La película, presentada dentro de la sección oficial del Festival de Cine de San Sebastián, se basa en el rodaje de The Room the Tommy Wiseau, auténtica pieza de culto considerada hoy una de las peores películas de la historia. Dirigiendo y protagonizando la cinta, Franco continúa haciendo hincapié en uno de los motivos fundamentales de toda su carrera: el difuminar los límites y explorar las áreas que rodean al texto artístico. Lo curioso es que, en esta ocasión, el experimento no sólo se queda anclado en ese estudio sobre el actor imposible, sino que también se fusiona con otro de los rasgos característicos de la filmografía de Franco: el bromance propio de la (ya no tan) nueva comedia norteamericana. Al igual que ocurre en The Disaster Artist, películas como Pineapple Express y This Is the End o series como Freaks and Geeks ya nos habían mostrado a ese Franco protagonista de comedia romántica donde el interés amoroso nunca era la chica, sino el amigo. No es casual, por tanto, que en The Disaster Artist el cameo reservado a un productor de Hollywood venga de la mano del director Judd Appatow, pieza clave en la carrera del actor. De algún modo la cinta viene a ser un compendio de los intereses alrededor de los que ha girado su filmografía, sólo que en esta ocasión el resultado no es tanto una experimentación como una consolidación.

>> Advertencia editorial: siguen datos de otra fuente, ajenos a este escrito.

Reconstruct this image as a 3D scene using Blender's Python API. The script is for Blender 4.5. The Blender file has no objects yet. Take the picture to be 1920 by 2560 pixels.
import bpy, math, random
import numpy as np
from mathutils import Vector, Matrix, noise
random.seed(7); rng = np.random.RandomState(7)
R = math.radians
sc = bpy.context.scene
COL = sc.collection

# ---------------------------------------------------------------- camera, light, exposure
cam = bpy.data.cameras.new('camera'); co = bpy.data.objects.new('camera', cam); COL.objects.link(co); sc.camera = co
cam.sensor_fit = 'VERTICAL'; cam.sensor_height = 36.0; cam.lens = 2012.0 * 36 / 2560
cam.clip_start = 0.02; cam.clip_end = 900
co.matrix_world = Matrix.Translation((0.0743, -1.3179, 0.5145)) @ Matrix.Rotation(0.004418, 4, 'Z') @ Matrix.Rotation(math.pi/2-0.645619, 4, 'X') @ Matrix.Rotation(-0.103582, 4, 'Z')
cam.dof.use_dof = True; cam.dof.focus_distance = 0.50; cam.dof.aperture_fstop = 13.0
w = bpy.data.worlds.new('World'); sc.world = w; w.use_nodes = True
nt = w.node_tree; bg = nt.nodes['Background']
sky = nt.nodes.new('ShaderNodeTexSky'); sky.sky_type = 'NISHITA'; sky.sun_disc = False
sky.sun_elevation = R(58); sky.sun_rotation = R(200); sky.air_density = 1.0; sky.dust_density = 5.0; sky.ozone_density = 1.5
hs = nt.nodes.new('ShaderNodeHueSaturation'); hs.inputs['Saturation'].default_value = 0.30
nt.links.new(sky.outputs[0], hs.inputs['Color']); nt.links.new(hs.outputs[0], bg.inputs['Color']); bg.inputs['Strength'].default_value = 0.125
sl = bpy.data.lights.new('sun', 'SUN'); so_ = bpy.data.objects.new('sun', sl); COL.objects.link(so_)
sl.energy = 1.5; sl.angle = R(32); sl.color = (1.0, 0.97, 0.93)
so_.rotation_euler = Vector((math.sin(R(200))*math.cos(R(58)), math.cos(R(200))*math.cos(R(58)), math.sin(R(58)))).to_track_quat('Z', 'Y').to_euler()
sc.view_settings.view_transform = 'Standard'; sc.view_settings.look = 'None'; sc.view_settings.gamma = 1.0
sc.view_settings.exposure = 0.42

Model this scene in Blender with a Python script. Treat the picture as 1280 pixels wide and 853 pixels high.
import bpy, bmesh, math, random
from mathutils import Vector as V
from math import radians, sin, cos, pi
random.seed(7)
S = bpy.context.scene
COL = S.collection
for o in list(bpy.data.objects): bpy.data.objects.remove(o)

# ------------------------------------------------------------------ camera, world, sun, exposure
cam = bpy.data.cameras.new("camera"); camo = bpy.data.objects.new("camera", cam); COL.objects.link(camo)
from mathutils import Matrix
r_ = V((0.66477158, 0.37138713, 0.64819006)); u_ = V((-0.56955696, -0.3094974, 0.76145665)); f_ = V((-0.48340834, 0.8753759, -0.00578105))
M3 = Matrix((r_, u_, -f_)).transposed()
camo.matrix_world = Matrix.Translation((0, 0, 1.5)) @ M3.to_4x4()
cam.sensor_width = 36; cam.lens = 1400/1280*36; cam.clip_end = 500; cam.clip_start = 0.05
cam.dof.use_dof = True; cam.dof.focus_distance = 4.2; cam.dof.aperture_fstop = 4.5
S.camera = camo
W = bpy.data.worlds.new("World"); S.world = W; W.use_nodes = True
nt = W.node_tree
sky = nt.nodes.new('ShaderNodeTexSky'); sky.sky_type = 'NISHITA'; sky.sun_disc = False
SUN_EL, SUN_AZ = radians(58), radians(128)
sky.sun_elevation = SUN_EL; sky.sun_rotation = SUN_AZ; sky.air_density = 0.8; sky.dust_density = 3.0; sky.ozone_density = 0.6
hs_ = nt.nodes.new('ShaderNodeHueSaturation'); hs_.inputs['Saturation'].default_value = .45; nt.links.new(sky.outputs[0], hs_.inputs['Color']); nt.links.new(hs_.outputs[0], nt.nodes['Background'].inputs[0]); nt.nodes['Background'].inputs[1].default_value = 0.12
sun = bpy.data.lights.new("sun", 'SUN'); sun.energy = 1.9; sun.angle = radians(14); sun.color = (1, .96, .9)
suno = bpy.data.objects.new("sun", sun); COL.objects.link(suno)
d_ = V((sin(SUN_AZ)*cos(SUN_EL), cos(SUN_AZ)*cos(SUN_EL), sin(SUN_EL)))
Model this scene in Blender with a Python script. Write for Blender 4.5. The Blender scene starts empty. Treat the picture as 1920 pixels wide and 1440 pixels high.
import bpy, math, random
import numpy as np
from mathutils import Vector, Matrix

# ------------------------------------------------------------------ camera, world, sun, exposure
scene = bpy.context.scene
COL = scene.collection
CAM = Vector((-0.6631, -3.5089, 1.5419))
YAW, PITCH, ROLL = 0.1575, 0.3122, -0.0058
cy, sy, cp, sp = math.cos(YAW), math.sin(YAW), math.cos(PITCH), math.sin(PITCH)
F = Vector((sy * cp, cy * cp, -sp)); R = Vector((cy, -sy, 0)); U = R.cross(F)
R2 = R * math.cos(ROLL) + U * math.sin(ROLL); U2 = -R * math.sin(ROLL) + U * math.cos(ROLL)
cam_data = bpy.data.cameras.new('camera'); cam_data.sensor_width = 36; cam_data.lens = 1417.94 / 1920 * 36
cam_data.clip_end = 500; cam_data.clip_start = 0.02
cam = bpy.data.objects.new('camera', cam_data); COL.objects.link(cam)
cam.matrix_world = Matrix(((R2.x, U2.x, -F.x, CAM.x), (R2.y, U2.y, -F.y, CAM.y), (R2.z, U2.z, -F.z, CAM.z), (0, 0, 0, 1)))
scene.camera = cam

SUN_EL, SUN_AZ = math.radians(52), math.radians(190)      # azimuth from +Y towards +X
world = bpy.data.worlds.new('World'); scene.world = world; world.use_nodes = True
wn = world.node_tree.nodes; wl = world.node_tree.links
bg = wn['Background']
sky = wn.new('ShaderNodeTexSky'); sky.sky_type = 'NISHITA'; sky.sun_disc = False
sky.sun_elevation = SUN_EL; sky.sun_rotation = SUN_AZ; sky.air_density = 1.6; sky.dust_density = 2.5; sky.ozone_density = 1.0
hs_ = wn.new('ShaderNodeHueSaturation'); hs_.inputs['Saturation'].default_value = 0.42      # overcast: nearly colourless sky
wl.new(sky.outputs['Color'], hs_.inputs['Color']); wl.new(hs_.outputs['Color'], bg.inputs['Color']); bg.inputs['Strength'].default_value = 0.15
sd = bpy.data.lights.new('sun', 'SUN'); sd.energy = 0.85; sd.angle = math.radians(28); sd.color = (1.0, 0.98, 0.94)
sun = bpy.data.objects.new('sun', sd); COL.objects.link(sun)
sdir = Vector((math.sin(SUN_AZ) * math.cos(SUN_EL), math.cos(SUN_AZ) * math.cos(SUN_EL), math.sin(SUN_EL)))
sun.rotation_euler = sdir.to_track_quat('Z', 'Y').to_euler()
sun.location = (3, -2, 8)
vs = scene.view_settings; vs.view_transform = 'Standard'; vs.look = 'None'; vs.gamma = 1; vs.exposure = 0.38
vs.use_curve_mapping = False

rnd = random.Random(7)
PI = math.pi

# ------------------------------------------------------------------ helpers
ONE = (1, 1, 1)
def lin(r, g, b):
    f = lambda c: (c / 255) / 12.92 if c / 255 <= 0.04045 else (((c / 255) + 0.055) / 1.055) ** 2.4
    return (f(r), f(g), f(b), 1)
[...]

A diferencia de otros de sus proyectos, The Disaster Artist ofrece un resultado contundente; vendría a ser el apartado conclusivo de un trabajo académico más que la introducción propia de otros de sus trabajos. Estamos ante una cinta que centra todo su relato en la relación que se establece entre Wiseau (James Franco) y Greg Sestero (Dave Franco), su único amigo. Hablamos de cine, pero éste nunca llega a ser el centro real del relato. No se trata tanto de establecer un juego metalingüístico (que también) sino de sentar las bases de una relación a través del anhelo por un proyecto compartido. El hecho de que ese amigo esté interpretado por Dave Franco puede además interpretarse como un regalo precioso que el director hace a su hermano fuera de las cámaras. La generosidad de Franco hace incluso que Dave sea el primer nombre en aparecer en los créditos, dato importante teniendo en cuenta que el ego también centra los intereses de la cinta. En este sentido, The Disaster Artist resulta concluyente: el cine es, pese a todo, un proceso colectivo.

La cinta, absolutamente hilarante y carente de ironía (no estamos riéndonos de nadie), sólo tropieza ligeramente en una ocasión. Franco decide dedicar su tercio final a la proyección de The Room, el proyecto maldito. De algún modo se busca una redondez que nunca había aparecido antes en la obra del director: se busca el cierre y el aplauso, pero también el juego de espejos. La idea es lógica y no debería suponer ningún problema, pero la fijación por los planos de reacción en el público así como la decisión posterior de mostrar un paralelismo entre la película de Wiseau y la mímesis creada por Franco no acaba de resultar coherente con el tono global de la película. La idea es consecuente con su trayectoria: también aquí se trata de difuminar los límites entre una y otra obra al mismo tiempo que la decisión fusiona una sala (la de la pantalla) y otra (en este caso la del Kursaal, también repleta de estruendosos aplausos). Pero éste es tal vez el único instante en que The Disaster Artist deriva hacia lo convencional: el centro de la cinta deja de ser la ilusión naif e ingenua hacia el hacer y se convierte en una oda al rehacer. En cualquier caso, pese a esa decisión, la cinta nunca abandona un tono y equilibrio imposibles alrededor del cariño hacia sus protagonistas, sin juicios de valor. The Disaster Artist en una apología del caos y el desastre siempre y cuando éstos provengan de la ilusión. Pocas cosas menos cuadriculadas y más bellas que esa idea.